The plan I had taken to Mr. McClure in the fall of 1890, which we had talked over in Salsomaggiore, Italy—I still have notes of our talk on a yellow piece of the stationery of the Hôtel des Thermes—called for three papers, possibly twenty-five thousand words. But before we actually began publication Mr. Phillips and Mr. McClure decided we might venture on six. We went through the six, and the series was stretched to twelve. Before we were through we had nineteen articles, and when the nineteen were off my hands I asked nothing in the world but to get them into a book and escape into the safe retreat of a library where I could study people long dead, and if they did things of which I did not approve it would be all between me and the books. There would be none of these harrowing human beings confronting me, tearing me between contempt and pity, admiration and anger, baffling me with their futile and misdirected power or their equally futile and misdirected weakness. I was willing to study human beings in the library but no longer, for a time at least, in flesh and blood, so I thought.

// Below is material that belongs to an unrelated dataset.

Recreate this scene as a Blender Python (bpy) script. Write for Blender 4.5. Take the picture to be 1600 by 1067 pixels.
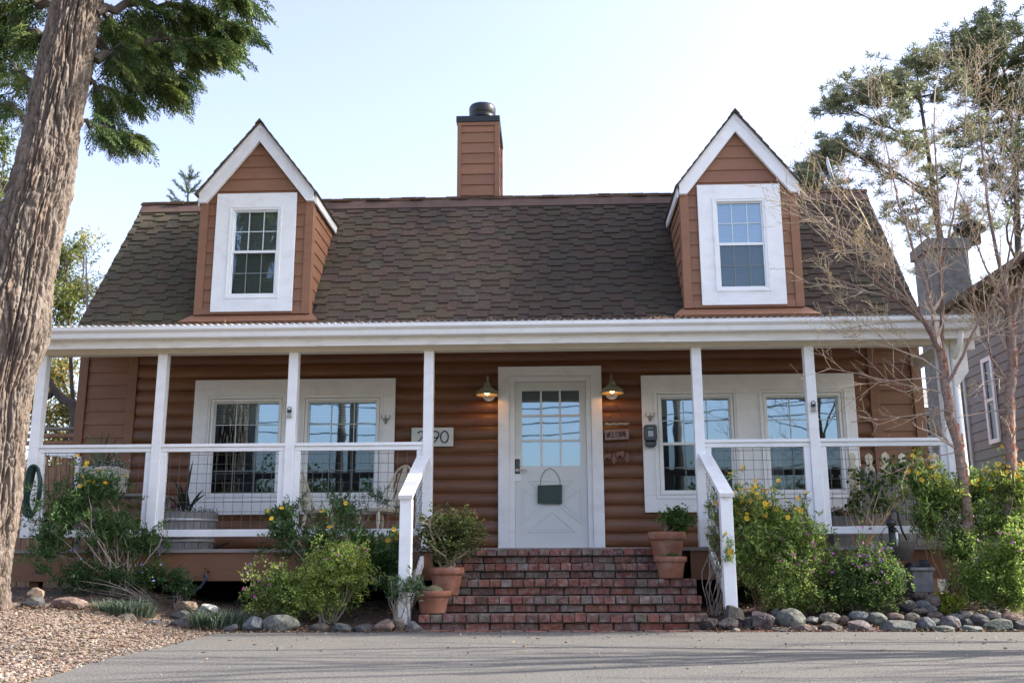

The book was published in the fall of 1904—two fat volumes with generous appendices of what I considered essential documents. I was curious about the reception it would have from the Standard Oil Company. I had been told repeatedly they were preparing an answer to flatten me out; but if this was under way it was not with Mr. Rockefeller’s consent, I imagined. To a mutual friend who had told him the articles should be answered Mr. Rockefeller was said to have replied: “Not a word. Not a word about that misguided woman.” To another who asked him about my charges he was reported as answering: “All without foundation. The idea of the Standard forcing anyone to sell his refinery is absurd. The refineries wanted to sell to us, and nobody that has sold or worked with us but has made money, is glad he did so.

“I thought once of having an answer made to the McClure articles but you know it has always been the policy of the Standard to keep silent under attack and let their acts speak for themselves.”

In the case of the Lloyd book they had kept silent, but only because Mr. Rockefeller had been unable to carry out his plans for answering. What he had proposed was a jury of the most distinguished clergymen of the day to consider Mr. Lloyd’s argument and charges. Certain clergymen invited refused unless there should be a respectable number of economists added to the jury. That, apparently, Mr. Rockefeller did not see his way to do, and the plan was abandoned. So far as I know Mr. Lloyd’s book was never answered by the Standard Oil Company.

But I wanted an answer from Mr. Rockefeller. What I got was neither direct nor, from my point of view, serious. It consisted of wide and what must have been a rather expensive anonymous distribution of various critical comments. The first of these was a review of the book which appeared in the Nation soon after its publication. The writer—one of the Nation’s staff reviewers, I later learned—sneered at the idea that there was anything unusual in the competitive practices which I called illegal and immoral. “They are a necessary part of competition,” he said. “The practices are odious it is true, competition is necessarily odious.” Was it necessarily odious?

I did not think so. The practices I believed I had proved, I continued to consider much more dangerous to economic stability than airing them, even if I aired them in the excited and irrational fashion the review charged. As I saw it, the struggle was between Commercial Machiavellism and the Christian Code.

The most important of the indirect answers was an able book by Gilbert Holland Montague. It separated business and ethics in a way that must have been a comfort to 26 Broadway.

As soon as published, Mr. Montague’s book became not exactly a best seller but certainly a best circulator—libraries, ministers, teachers, prominent citizens all over the land receiving copies with the compliments of the publisher. Numbers of them came back to me with irritated letters. “We have been buying books for years from this house,” wrote one distinguished librarian, “and never before was one sent with their compliments. I understand that libraries all over the country are receiving them. Can it be that this is intended as an advertisement, or is it not more probable that the Standard Oil Company itself is paying for this widespread distribution?”

The general verdict seemed to be that the latter was the explanation.

Some time later there came from the entertaining Elbert Hubbard of the Roycroft Shop of East Aurora, New York, an essay on the Standard extolling the grand results from the centralization of the industry in their hands.